I don't think you're looking at it quite right, WGP. For the second time today, I'll quote another, more famous superhero: "With great power comes great responsibility." We are, all of us, obligated to use our abilities and resources for good, and the more resources at ones disposal, the more vital that duty becomes. So, in answer to your rhetorical questions, the weapons, planes, rockets et al. sadly seem to belong only to the evildoers, who range across the spectrum from Al Qaeda to the Bush administration, while the hearts and hopes which may save the world belong to the loyal, patriotic, peace-loving liberals of the planet.
posted by Faint of Butt at 10:28 PM on December 21, 2004


She think's she's edith head
But you might know she's not
The accent in her speech
She didn't have growing up

She think's she's edith head
Or helen girlie brown
Or some other cultural figure
We don't know a lot about

It's been years since I moved away
But at christmas I come home
And I saw her reflection
In the window of a store

She was talking to herself
Not too simple and not too kind
I walked on by, it was complicated
And it stuck in my mind

She think's she's edith head
But you might know she's not
The accent in her speech
She didn't have growing up
posted by ticopelp at 10:54 PM on December 21, 2004


Thank you for the They Might Be Giants, ticopelp.
posted by Faint of Butt at 10:59 PM on December 21, 2004


Helen Gurley Brown

But the Freudian slip is appreciated.
posted by briank at 3:43 AM on December 22, 2004


Thank you, briank, for getting that "kiss this guy" moment straight in my brain.

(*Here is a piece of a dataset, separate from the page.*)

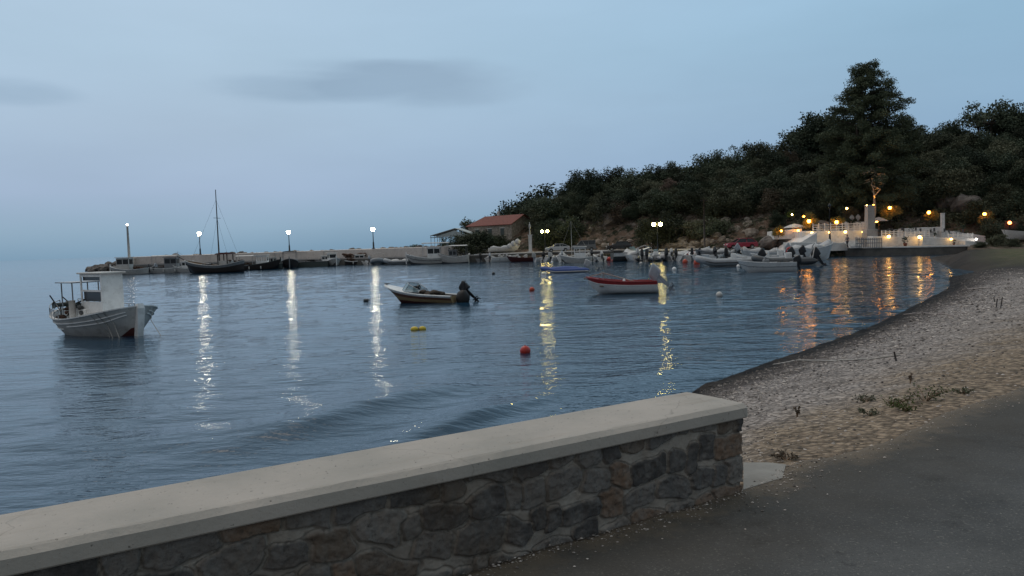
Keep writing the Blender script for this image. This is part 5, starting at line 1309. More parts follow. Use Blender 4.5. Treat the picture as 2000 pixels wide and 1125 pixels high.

Also, I hate Salon's advertising model. It's been a long time since I've read more than the first two lead-in paragraphs of a Salon story. I respect their need to pay for bandwidth and whatnot, but.. er.. the whole thing just turns me off.
posted by Plutor at 4:40 AM on December 22, 2004


I heard Brad Bird on Talk of the Nation last week. Edna Mode is not necessarily Edith Head. He said that in each country he visits to promote the movie there are interviewers absolutely certain that they know the inspiration for Edna. In Japan it's some male designer. In France it's Coco Chanel. In the US it's either Edith Head or the actress Linda Hunt (That's who I originally thought of). There are others, and each person that brings a theary to him can identify a "tell" that proves that it's their person, not the others. It was a good interview give it a listen.
posted by putzface_dickman at 6:29 AM on December 22, 2004


I cut and pasted the lyrics, but I wouldn't put a "Helen Girlie Brown" past TMBG, honestly.
posted by ticopelp at 6:32 AM on December 22, 2004


putzface, thanks for that link. I, too, thought it was Linda Hunt - with Anna Wintour's hair and Tennesee Williams' glasses... Obviously, I spent way too much time thinking about it, when I should have just been watching the movie...
posted by JollyWanker at 7:45 AM on December 22, 2004


Yeah, FOB, I felt the same way, I was just getting into it when it suddenly crashed to a halt. Seemed like there was plenty more to say for those geeky enough to care about the algorithms necessary to make cloth not fold into itself. But I guess Salon wanted to keep it "general-interest." Too bad.

weapons-grade pandemonium, dunno if you saw this thread, probably a better repository for content-based thoughts (and still a week left to leave 'em there!).
posted by soyjoy at 8:05 AM on December 22, 2004


Edith Head? Coco Chanel?

And here I thought she was just a not-quite-stereotypical "designer" with a great house. Go figure.
posted by codger at 10:45 AM on December 22, 2004


State & Main: "Who designed these costumes? It looks like Edith Head puked, and that puke designed the costumes!"

By unloading this not particularly funny movie quote here, I'm hoping to get it out of my head.